Britain's Palestinian ambassador pressed the government this week to force the British Museum to restore the word "Palestinian" to its collection descriptions, escalating a dispute over how the institution labels artifacts from the contested territory. The ambassador's intervention follows complaints that the museum had systematically removed or minimized references to Palestinian identity in object labels and online materials.

The British Museum contested the claim, asserting that "Palestinian" still appears throughout its website and collection documentation. This denial suggests the controversy hinges on specifics: which labels changed, when, and whether removals were deliberate or incidental to broader cataloging revisions.
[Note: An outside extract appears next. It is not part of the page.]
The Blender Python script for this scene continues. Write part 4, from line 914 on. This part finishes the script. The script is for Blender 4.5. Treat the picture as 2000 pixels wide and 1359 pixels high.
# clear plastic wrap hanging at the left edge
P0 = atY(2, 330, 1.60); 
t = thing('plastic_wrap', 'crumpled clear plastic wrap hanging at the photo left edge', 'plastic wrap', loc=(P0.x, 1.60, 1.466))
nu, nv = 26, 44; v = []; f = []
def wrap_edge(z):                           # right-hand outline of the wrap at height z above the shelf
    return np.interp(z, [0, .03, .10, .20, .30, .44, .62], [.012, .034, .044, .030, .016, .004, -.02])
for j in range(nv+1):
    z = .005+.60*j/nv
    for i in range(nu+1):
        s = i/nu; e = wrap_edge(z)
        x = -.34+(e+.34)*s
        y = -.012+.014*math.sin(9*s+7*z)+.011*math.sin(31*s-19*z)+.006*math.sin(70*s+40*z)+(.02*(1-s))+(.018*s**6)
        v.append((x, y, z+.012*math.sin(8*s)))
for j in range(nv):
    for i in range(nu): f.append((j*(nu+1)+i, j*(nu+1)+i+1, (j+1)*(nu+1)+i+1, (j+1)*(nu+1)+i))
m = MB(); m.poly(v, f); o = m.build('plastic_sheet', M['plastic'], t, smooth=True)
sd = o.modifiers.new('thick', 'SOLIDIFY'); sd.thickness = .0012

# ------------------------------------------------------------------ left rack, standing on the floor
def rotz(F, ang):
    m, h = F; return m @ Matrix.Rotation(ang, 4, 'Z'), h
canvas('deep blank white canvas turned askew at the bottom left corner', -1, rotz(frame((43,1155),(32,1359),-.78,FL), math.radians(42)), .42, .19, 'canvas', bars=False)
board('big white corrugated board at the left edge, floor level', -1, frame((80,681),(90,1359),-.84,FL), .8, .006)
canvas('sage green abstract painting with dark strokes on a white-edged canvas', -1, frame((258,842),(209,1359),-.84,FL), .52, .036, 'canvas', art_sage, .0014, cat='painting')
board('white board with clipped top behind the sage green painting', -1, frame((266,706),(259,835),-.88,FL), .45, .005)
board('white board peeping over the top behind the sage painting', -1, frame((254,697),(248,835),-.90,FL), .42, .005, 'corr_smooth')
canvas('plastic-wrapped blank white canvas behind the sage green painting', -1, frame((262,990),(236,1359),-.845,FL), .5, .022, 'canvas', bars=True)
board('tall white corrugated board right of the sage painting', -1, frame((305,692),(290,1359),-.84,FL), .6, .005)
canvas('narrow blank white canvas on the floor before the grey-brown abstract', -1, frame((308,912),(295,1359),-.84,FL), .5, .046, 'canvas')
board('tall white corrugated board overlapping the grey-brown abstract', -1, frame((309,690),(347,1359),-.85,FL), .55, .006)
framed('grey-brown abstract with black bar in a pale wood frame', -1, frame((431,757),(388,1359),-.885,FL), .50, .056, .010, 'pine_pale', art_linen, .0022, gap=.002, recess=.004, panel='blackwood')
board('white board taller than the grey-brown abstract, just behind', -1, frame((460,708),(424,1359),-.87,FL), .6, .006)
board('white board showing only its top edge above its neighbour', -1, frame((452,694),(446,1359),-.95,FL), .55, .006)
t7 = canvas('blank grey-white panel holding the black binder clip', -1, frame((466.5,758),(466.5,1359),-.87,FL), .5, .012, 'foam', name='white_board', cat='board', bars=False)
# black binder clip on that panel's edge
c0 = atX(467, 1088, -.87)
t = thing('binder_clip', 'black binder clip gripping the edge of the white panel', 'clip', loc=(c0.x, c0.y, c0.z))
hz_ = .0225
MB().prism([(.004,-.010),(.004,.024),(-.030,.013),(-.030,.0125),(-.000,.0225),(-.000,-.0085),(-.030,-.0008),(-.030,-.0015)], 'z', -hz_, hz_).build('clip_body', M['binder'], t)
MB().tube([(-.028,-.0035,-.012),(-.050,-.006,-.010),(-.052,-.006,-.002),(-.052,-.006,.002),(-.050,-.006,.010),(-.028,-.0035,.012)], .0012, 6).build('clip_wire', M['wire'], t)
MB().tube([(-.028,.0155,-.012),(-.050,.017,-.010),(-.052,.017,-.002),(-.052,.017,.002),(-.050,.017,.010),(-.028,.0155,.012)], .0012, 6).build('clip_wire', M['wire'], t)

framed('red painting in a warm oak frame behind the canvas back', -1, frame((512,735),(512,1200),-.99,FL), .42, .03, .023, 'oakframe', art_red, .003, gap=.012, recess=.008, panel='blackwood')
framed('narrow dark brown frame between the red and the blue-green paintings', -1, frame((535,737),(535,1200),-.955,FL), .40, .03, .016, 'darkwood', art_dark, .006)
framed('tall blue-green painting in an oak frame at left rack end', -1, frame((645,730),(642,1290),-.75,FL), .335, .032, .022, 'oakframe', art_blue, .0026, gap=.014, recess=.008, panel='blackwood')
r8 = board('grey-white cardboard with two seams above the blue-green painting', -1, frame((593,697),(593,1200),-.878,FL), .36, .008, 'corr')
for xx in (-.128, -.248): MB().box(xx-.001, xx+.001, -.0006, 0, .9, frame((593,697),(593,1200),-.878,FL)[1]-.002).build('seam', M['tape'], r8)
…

The row touches a raw nerve in British cultural institutions. Museums worldwide face mounting pressure to reckon with colonial legacies and contested geographies. The British Museum, guardian of imperial plunder, carries particular weight in these debates. How it names peoples and places shapes public understanding of history and contemporary politics.

The use of "Palestinian" in museum labels carries loaded meaning. During decades of Israeli-Palestinian conflict, terminology itself becomes weaponized. Some institutions, sensitive to accusations of political bias, hedge language toward neutrality. Others minimize Palestinian references altogether, whether intentionally or through curatorial inertia. The British Museum's response—denying removal while acknowledging the term exists elsewhere—suggests uncomfortable ambiguity in its labeling practices.

The ambassador's formal complaint signals that Palestinian advocates view the museum's language choices as erasure, not mere semantics. Artifact labels shape how millions encounter history. When institutions downplay Palestinian presence or identity in their collections, they participate in what critics call historical erasure.

This dispute arrives as British museums face broader reckoning over repatriation claims and decolonial practice. The British Museum has resisted returning contested objects to their origins. Now it confronts pressure on how it describes the very collections it keeps.

THE TAKEAWAY: Museum labeling reveals institutional choices about whose histories get centered and whose get diminished.